Conservative finance critic Pierre Poilievre said his party does not support Canadian tax dollars going to private infrastructure projects in other countries. The AIIB has already approved some specific projects, including the Trans-Anatolian pipeline project to transport natural gas from the Caspian Sea in Azerbaijan across Turkey to Europe.

"The Liberal government wants to use Canadian tax dollars to build pipelines in Asia, while blocking private-sector pipelines that would create jobs at home. It's the worst-possible policy," he said. "This is a highly complex, secretive international bank. Taxpayers deserve a Parliament that debates all of its details before the money goes out the door. They tried to sneak the expenditure into the back of a massive omnibus bill so that no one would even notice it. That kind of secrecy suggests that the government has something to hide."

As for the closing of PPP Canada, Mr. Poilievre said the Liberals are moving to a new model with the Canada Infrastructure Bank that will expose taxpayers to too much risk in the event that a project fails financially.

PPP Canada was first announced in the Conservatives' 2008 budget as an effort to encourage provincial and municipal governments to include private-sector partners in infrastructure projects. The Crown corporation spent more than $1.3-billion on 25 projects across the country.

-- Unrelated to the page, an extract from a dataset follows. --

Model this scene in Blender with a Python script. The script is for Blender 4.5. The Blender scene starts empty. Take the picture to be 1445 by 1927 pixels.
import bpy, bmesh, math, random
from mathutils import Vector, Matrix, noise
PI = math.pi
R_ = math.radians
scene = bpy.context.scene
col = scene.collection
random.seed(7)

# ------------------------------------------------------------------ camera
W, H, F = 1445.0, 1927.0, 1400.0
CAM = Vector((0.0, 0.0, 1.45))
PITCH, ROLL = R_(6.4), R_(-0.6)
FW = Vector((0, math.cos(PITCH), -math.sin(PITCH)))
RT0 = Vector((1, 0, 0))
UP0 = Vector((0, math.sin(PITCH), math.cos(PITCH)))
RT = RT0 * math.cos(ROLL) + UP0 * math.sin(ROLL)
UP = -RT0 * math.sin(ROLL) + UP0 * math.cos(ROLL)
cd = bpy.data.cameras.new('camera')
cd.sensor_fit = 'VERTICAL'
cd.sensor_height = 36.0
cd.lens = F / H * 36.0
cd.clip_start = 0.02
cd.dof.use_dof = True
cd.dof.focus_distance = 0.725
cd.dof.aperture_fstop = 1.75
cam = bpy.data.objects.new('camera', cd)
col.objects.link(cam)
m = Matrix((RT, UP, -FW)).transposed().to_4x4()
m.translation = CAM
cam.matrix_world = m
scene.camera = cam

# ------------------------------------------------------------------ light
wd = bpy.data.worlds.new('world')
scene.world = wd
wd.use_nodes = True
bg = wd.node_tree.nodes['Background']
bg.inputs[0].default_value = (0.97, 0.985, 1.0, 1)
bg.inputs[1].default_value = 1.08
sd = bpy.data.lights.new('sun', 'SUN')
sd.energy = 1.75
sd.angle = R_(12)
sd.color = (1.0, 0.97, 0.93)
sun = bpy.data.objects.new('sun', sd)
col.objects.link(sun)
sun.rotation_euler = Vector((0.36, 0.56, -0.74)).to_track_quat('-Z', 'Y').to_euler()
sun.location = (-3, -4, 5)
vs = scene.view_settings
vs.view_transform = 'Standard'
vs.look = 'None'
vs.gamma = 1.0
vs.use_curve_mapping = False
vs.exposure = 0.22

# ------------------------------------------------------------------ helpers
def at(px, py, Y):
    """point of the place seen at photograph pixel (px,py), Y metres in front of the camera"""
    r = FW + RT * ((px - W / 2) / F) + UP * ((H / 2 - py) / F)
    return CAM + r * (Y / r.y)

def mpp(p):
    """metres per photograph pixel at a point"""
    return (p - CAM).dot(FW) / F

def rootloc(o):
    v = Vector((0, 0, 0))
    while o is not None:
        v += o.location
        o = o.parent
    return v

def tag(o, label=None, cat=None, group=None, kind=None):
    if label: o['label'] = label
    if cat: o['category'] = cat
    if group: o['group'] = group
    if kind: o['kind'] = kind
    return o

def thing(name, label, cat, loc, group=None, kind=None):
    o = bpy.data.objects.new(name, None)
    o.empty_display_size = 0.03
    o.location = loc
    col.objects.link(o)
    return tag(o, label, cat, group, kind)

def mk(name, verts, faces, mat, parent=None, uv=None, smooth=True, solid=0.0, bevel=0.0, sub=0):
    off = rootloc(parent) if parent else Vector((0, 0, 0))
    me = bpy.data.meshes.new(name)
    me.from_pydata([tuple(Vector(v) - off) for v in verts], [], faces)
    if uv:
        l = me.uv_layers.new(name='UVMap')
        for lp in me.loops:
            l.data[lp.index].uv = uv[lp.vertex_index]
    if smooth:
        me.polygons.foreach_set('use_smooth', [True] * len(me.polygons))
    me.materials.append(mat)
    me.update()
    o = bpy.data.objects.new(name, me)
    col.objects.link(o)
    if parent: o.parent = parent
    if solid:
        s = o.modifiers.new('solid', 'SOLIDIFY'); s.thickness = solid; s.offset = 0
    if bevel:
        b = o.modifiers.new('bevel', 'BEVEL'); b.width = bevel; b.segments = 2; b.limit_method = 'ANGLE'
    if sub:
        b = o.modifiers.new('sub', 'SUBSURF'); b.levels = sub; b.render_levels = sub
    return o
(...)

Earlier this year the Liberal government received legislative authority to launch the new Canada Infrastructure Bank, which will provide advice to governments as well as loans and direct funding to infrastructure projects delivered as public-private partnerships.The bank would primarily act as a minority partner in projects led by the private sector, in contrast to traditional public-private partnerships (P3s) led by governments, where the private sector generally plays a smaller role.

The government faced criticism earlier this year for including the legislation creating the Canada Infrastructure Bank as part of a large budget bill, a practice opposition MPs say the government is repeating with the AIIB.

One of the reasons cited by the government Friday for shutting down PPP Canada is that it is no longer required because many provinces now have similar agencies – such as Infrastructure Ontario and Partnerships BC – that help structure traditional P3 projects.

NDP infrastructure critic Matthew Dubé said his party has always questioned the public benefit of funding infrastructure through P3 models such as those advocated by PPP Canada.

"We've always had our issues with that, but it's going to be replaced by an even larger larger privatization scheme – which is the infrastructure bank – which is something that we're obviously still concerned about," he said.

Documents tabled in Parliament this week show the Canada Infrastructure Bank will launch this year with a small Toronto-based staff of up to 50 employees before the end of March, 2018. The plan is for the bank to eventually reach a size of 100 employees.